Source data:
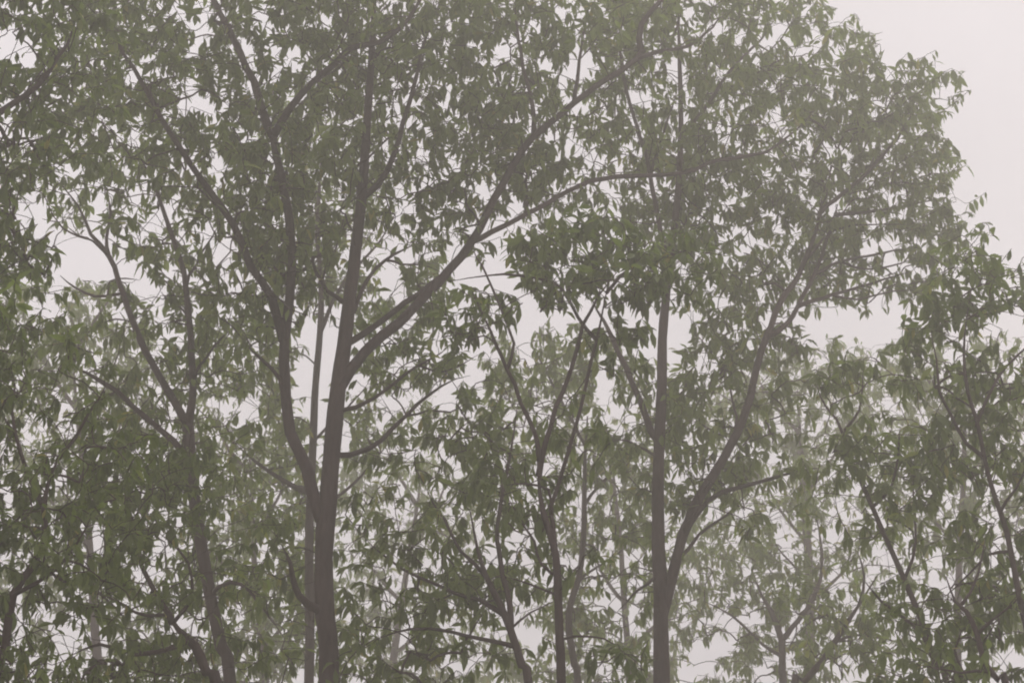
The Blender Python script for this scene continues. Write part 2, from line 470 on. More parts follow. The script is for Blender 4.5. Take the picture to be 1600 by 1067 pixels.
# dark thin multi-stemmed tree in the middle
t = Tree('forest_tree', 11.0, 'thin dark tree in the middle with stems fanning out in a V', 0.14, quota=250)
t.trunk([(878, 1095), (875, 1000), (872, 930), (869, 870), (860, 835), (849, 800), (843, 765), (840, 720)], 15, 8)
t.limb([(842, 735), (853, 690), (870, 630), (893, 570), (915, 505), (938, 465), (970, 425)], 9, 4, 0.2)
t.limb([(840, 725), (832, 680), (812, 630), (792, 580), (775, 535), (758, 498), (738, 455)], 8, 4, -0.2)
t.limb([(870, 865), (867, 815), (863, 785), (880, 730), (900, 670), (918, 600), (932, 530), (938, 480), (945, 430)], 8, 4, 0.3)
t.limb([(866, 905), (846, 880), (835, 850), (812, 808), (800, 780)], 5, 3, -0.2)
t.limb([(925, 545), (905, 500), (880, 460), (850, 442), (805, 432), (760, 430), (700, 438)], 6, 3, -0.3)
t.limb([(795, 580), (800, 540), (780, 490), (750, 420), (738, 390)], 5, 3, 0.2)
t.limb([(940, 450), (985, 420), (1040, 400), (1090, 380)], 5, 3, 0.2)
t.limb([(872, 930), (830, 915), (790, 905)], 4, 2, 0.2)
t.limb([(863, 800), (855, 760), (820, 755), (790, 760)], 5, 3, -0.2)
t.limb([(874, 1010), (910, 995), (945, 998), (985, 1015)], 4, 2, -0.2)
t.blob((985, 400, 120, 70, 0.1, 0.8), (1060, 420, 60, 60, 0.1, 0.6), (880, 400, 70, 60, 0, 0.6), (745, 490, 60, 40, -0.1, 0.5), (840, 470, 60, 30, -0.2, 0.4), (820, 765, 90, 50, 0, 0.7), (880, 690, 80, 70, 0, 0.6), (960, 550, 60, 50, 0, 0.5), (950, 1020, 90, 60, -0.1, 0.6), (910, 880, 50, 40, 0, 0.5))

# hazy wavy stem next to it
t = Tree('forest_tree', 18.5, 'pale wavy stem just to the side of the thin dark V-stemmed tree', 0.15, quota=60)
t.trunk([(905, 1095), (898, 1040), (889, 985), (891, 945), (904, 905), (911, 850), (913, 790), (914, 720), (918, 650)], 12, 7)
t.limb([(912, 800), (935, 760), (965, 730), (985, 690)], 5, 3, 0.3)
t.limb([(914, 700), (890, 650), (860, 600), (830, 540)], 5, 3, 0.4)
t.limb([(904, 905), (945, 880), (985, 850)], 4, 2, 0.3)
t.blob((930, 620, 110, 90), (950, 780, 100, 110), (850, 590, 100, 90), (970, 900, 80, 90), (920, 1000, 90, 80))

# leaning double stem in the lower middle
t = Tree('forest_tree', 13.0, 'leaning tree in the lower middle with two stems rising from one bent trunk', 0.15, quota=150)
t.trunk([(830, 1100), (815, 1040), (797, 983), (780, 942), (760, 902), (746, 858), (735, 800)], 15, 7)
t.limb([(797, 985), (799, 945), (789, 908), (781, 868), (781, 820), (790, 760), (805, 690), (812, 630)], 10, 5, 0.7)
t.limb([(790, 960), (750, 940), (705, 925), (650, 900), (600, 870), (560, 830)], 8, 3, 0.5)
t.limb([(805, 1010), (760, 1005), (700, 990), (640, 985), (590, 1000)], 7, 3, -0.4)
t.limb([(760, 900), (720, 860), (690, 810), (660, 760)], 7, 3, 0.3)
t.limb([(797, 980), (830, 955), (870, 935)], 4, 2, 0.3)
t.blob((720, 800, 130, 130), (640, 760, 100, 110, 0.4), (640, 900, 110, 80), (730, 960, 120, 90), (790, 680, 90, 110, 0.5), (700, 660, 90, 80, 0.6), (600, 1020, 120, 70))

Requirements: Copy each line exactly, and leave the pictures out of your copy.

Written response:
The Blender Python script for this scene continues. Write part 2, from line 470 on. More parts follow. The script is for Blender 4.5. Take the picture to be 1600 by 1067 pixels.
# dark thin multi-stemmed tree in the middle
t = Tree('forest_tree', 11.0, 'thin dark tree in the middle with stems fanning out in a V', 0.14, quota=250)
t.trunk([(878, 1095), (875, 1000), (872, 930), (869, 870), (860, 835), (849, 800), (843, 765), (840, 720)], 15, 8)
t.limb([(842, 735), (853, 690), (870, 630), (893, 570), (915, 505), (938, 465), (970, 425)], 9, 4, 0.2)
t.limb([(840, 725), (832, 680), (812, 630), (792, 580), (775, 535), (758, 498), (738, 455)], 8, 4, -0.2)
t.limb([(870, 865), (867, 815), (863, 785), (880, 730), (900, 670), (918, 600), (932, 530), (938, 480), (945, 430)], 8, 4, 0.3)
t.limb([(866, 905), (846, 880), (835, 850), (812, 808), (800, 780)], 5, 3, -0.2)
t.limb([(925, 545), (905, 500), (880, 460), (850, 442), (805, 432), (760, 430), (700, 438)], 6, 3, -0.3)
t.limb([(795, 580), (800, 540), (780, 490), (750, 420), (738, 390)], 5, 3, 0.2)
t.limb([(940, 450), (985, 420), (1040, 400), (1090, 380)], 5, 3, 0.2)
t.limb([(872, 930), (830, 915), (790, 905)], 4, 2, 0.2)
t.limb([(863, 800), (855, 760), (820, 755), (790, 760)], 5, 3, -0.2)
t.limb([(874, 1010), (910, 995), (945, 998), (985, 1015)], 4, 2, -0.2)
t.blob((985, 400, 120, 70, 0.1, 0.8), (1060, 420, 60, 60, 0.1, 0.6), (880, 400, 70, 60, 0, 0.6), (745, 490, 60, 40, -0.1, 0.5), (840, 470, 60, 30, -0.2, 0.4), (820, 765, 90, 50, 0, 0.7), (880, 690, 80, 70, 0, 0.6), (960, 550, 60, 50, 0, 0.5), (950, 1020, 90, 60, -0.1, 0.6), (910, 880, 50, 40, 0, 0.5))

# hazy wavy stem next to it
t = Tree('forest_tree', 18.5, 'pale wavy stem just to the side of the thin dark V-stemmed tree', 0.15, quota=60)
t.trunk([(905, 1095), (898, 1040), (889, 985), (891, 945), (904, 905), (911, 850), (913, 790), (914, 720), (918, 650)], 12, 7)
t.limb([(912, 800), (935, 760), (965, 730), (985, 690)], 5, 3, 0.3)
t.limb([(914, 700), (890, 650), (860, 600), (830, 540)], 5, 3, 0.4)
t.limb([(904, 905), (945, 880), (985, 850)], 4, 2, 0.3)
t.blob((930, 620, 110, 90), (950, 780, 100, 110), (850, 590, 100, 90), (970, 900, 80, 90), (920, 1000, 90, 80))

# leaning double stem in the lower middle
t = Tree('forest_tree', 13.0, 'leaning tree in the lower middle with two stems rising from one bent trunk', 0.15, quota=150)
t.trunk([(830, 1100), (815, 1040), (797, 983), (780, 942), (760, 902), (746, 858), (735, 800)], 15, 7)
t.limb([(797, 985), (799, 945), (789, 908), (781, 868), (781, 820), (790, 760), (805, 690), (812, 630)], 10, 5, 0.7)
t.limb([(790, 960), (750, 940), (705, 925), (650, 900), (600, 870), (560, 830)], 8, 3, 0.5)
t.limb([(805, 1010), (760, 1005), (700, 990), (640, 985), (590, 1000)], 7, 3, -0.4)
t.limb([(760, 900), (720, 860), (690, 810), (660, 760)], 7, 3, 0.3)
t.limb([(797, 980), (830, 955), (870, 935)], 4, 2, 0.3)
t.blob((720, 800, 130, 130), (640, 760, 100, 110, 0.4), (640, 900, 110, 80), (730, 960, 120, 90), (790, 680, 90, 110, 0.5), (700, 660, 90, 80, 0.6), (600, 1020, 120, 70))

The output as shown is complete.